Medallista en Tokio tres años antes, Ray Zapata se marchó de París dando una lección ante los micrófonos en la zona mixta. Señaló al cruel entorno olímpico por no valorar el trabajo real que hay detrás de cada deportista; y recordó que la diferencia entre el éxito y el fracaso, esos dos grandes impostores, no es el que separa a los medallistas de los que no lo son. Su desempeño sobre el cuadrilátero del Bercy Arena fue exquisito y un error aparentemente nimio en la ejecución le privó de pugnar con los mejores.
No hubo fortuna metálica tampoco en vela, deporte tradicionalmente fértil, con Joaquín Blanco lejos de las posiciones deseadas en su segundo concurso olímpico; y con Tara Pacheco y Andrés Barrio sin acercarse al objetivo que se plantearon, que era entrar en la Medal Race, ahí donde se adjudican los premios grandes. Sí que hizo historia Ismael García Roque, primer jinete canario en la historia olímpica. E igualmente hizo historia Nicolás García Boissier junto al balear Adrián Abadía logrando la mejor clasificación de España en saltos con un sexto puesto en la final de tres metros sincronizados.

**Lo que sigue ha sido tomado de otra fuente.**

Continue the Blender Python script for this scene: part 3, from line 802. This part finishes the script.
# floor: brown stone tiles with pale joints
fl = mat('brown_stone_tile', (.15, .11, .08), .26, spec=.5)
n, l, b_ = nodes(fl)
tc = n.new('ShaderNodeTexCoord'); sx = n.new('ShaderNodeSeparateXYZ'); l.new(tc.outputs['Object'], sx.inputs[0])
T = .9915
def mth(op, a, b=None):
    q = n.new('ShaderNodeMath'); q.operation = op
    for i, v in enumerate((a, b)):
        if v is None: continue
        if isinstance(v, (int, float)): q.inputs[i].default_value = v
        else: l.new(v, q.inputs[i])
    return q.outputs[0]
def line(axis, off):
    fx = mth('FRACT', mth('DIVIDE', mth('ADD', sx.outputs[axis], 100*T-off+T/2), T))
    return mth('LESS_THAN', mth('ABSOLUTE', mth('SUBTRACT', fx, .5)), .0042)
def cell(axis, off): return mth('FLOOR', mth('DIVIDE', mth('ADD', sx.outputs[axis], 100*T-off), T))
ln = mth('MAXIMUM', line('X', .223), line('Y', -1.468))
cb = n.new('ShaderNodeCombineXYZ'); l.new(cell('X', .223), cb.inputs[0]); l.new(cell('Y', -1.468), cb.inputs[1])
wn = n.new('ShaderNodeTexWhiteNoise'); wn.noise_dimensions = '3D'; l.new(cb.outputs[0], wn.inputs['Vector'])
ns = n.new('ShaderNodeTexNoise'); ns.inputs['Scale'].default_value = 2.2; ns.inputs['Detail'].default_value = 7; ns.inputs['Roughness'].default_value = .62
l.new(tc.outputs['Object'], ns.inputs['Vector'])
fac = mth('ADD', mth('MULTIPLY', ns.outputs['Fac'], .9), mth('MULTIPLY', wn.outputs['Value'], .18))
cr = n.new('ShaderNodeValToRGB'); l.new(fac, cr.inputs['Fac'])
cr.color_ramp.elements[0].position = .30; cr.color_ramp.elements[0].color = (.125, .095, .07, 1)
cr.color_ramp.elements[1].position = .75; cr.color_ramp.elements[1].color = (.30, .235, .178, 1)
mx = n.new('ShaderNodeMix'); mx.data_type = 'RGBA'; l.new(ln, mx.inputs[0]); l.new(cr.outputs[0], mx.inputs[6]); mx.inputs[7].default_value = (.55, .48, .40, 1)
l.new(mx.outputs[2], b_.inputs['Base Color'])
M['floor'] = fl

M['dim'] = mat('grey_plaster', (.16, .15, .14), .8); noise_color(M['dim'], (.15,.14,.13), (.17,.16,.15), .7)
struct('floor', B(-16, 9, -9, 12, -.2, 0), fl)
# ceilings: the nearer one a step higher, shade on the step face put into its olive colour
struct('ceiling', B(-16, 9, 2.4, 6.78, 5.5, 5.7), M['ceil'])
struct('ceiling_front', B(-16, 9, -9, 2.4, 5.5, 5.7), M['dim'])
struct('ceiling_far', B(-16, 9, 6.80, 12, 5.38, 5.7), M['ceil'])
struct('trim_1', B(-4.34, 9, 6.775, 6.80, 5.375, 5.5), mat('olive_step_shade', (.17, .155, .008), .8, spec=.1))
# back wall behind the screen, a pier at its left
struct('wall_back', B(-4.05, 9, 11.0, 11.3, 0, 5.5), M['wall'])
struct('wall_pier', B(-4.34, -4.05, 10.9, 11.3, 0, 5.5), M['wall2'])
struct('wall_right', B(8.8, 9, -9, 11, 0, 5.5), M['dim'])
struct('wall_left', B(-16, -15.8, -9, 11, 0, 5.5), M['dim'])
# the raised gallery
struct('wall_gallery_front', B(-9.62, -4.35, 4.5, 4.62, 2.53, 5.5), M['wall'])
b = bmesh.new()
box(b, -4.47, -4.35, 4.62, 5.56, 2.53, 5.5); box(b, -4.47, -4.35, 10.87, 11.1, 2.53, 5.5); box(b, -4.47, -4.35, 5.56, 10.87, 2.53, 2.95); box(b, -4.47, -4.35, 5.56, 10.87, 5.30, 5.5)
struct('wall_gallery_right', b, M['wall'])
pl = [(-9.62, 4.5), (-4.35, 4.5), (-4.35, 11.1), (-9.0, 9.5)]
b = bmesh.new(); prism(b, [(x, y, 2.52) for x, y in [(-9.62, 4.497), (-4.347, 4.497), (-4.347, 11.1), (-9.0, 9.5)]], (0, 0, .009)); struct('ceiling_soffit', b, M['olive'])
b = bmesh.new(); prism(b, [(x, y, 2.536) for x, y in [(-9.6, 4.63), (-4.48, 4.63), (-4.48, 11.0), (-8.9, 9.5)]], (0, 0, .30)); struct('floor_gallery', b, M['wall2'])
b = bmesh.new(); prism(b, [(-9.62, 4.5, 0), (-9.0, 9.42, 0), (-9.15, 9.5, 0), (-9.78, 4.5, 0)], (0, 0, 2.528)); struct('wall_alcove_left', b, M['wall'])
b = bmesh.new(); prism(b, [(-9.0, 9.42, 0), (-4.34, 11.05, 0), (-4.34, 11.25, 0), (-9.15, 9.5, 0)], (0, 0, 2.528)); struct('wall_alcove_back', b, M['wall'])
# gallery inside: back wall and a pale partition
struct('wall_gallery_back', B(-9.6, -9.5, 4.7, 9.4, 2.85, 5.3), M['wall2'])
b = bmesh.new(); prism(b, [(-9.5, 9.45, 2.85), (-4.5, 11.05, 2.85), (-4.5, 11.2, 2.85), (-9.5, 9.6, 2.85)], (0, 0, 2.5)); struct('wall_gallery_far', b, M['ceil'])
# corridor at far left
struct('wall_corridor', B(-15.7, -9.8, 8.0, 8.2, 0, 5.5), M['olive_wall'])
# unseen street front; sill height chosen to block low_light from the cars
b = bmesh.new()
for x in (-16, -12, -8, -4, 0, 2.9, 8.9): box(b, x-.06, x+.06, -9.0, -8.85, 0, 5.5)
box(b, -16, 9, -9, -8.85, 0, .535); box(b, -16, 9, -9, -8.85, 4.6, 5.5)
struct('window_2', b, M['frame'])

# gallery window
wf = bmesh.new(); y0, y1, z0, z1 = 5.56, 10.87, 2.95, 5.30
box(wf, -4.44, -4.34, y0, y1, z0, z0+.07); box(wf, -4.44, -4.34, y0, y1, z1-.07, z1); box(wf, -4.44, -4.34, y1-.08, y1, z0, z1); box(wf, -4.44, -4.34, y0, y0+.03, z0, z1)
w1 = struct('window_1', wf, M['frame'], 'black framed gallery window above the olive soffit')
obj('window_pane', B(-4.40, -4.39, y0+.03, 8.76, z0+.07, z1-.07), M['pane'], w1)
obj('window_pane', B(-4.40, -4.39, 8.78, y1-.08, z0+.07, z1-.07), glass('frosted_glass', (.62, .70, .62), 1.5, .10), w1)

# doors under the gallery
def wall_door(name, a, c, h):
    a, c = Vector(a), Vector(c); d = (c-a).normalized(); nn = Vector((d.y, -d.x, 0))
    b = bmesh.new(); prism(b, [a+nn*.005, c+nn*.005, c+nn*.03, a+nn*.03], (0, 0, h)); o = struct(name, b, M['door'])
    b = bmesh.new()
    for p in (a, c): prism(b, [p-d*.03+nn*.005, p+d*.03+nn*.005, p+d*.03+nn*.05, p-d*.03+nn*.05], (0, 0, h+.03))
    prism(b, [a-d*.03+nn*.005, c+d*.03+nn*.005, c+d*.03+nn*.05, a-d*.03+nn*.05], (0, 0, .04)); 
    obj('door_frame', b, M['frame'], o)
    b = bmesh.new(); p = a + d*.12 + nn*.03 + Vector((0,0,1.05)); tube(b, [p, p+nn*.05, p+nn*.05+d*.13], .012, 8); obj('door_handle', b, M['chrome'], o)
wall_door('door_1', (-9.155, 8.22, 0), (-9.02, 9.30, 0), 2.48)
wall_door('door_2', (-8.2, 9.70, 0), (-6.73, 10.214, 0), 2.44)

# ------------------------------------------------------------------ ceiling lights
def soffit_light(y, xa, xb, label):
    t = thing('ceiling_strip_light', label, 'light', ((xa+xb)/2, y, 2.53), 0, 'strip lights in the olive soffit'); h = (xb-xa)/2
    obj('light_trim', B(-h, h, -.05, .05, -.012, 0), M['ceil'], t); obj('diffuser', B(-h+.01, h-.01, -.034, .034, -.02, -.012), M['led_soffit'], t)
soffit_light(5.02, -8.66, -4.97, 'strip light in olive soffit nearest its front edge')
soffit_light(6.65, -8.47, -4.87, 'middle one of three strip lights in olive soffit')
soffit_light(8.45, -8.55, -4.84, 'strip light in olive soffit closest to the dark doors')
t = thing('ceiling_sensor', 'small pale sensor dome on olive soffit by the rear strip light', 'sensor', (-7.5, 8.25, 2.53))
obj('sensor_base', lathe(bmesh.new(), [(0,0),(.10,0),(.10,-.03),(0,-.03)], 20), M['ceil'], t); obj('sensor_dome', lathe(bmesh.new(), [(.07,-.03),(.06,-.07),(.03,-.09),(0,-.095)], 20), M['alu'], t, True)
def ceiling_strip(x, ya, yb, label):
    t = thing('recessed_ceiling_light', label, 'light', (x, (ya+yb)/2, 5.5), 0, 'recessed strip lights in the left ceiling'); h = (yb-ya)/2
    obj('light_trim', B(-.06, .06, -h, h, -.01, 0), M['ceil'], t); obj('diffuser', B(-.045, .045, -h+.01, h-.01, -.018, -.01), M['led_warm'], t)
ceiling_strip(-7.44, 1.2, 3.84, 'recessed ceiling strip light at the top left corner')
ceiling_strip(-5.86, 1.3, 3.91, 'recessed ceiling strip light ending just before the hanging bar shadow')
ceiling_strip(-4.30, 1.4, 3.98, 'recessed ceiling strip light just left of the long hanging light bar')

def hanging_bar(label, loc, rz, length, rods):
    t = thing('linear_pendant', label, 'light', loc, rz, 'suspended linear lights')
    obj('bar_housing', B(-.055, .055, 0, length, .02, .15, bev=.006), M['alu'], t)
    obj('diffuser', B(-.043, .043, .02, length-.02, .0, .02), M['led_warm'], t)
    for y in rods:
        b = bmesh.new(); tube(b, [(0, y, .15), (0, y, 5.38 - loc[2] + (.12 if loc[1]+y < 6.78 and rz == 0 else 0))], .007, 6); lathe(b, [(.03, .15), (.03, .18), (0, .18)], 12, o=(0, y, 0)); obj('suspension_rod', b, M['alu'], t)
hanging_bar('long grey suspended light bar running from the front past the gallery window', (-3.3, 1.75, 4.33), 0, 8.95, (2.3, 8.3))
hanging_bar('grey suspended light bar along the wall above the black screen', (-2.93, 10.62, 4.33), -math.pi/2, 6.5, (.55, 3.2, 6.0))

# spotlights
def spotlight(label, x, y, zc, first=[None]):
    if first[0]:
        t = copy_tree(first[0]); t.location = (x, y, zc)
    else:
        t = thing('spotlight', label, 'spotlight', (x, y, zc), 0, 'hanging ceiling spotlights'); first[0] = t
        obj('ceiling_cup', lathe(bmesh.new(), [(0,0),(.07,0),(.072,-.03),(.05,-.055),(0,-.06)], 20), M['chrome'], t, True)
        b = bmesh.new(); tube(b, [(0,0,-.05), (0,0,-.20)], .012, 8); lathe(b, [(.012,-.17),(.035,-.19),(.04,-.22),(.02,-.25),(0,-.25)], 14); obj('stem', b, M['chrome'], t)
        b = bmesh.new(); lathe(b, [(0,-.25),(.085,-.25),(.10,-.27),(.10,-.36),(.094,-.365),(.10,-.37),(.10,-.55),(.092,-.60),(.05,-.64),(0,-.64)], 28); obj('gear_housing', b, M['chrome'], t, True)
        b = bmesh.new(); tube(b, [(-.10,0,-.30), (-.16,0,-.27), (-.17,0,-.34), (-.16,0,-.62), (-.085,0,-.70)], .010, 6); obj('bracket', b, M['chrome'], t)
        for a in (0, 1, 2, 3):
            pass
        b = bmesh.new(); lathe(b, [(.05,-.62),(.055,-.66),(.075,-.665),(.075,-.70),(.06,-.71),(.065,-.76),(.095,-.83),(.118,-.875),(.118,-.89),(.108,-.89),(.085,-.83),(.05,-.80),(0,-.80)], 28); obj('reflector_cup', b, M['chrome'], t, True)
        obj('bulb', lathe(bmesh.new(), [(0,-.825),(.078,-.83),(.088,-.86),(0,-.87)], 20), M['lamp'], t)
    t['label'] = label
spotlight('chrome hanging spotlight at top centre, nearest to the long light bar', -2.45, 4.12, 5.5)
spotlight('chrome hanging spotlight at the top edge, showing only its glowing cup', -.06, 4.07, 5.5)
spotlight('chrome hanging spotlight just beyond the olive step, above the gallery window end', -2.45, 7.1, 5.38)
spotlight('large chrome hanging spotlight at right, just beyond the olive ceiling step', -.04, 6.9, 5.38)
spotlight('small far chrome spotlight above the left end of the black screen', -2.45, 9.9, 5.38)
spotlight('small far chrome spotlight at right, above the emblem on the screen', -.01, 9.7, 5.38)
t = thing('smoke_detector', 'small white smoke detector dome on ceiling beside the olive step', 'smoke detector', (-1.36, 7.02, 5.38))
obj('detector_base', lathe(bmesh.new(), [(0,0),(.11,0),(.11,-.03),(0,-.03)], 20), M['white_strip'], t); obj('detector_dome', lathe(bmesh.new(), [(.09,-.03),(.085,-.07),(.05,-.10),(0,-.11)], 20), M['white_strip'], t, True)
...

Y dejó la cita de París con los cinco aros un sinfín de sinceras declaraciones de amor a los Juegos. Incuestionable la del chicharrero Javier Hernández Cebrián, a quien hasta el presidente del COI brindó una emotiva sorpresa en su quinta (y parece que última) experiencia a estos niveles. Se fue de Francia con la insignia del Comité y el saludo cordial de Thomas Bach, quien honró su trayectoria con una recepción personal. Javier trabajó para tres países como técnico en vela y su mejor recompensa fue ver brillar a sus pupilos. También sonrieron Ariadna Chueca y José María Padrón, árbitros de élite. No fueron para ellos los focos, ni los titulares; pero sí la confirmación -con su propio trabajo- de que son tan imprescindibles como los atletas para que los Juegos salgan adelante.
París fue una gran fiesta. La ciudad de la Torre Eiffel, Roland Garros, los icónicos Campos Elíseos (la meta del Tour de Francia) y del Parque de los Príncipes -ahí triunfó una extraordinaria España- consiguió que el dónde importase durante 23 días tanto como el qué. El inmejorable escenario de los Juegos parisinos compartió protagonismo con los récords (pocos), los héroes (el ídolo local León Marchand como gran nombre propio), las proezas (el doblete del prodigioso Remco Evenepoel o las acrobacias inenarrables de Simon Biles), las sociedades olímpicas (Nadalcaraz como ejemplo) y las secuencias imborrables. Canarias echó en falta que alguna de ellas tuviese identidad, bandera y acento nuestro. Viviana aparte, para conquistar medallas siempre nos quedará Los Ángeles.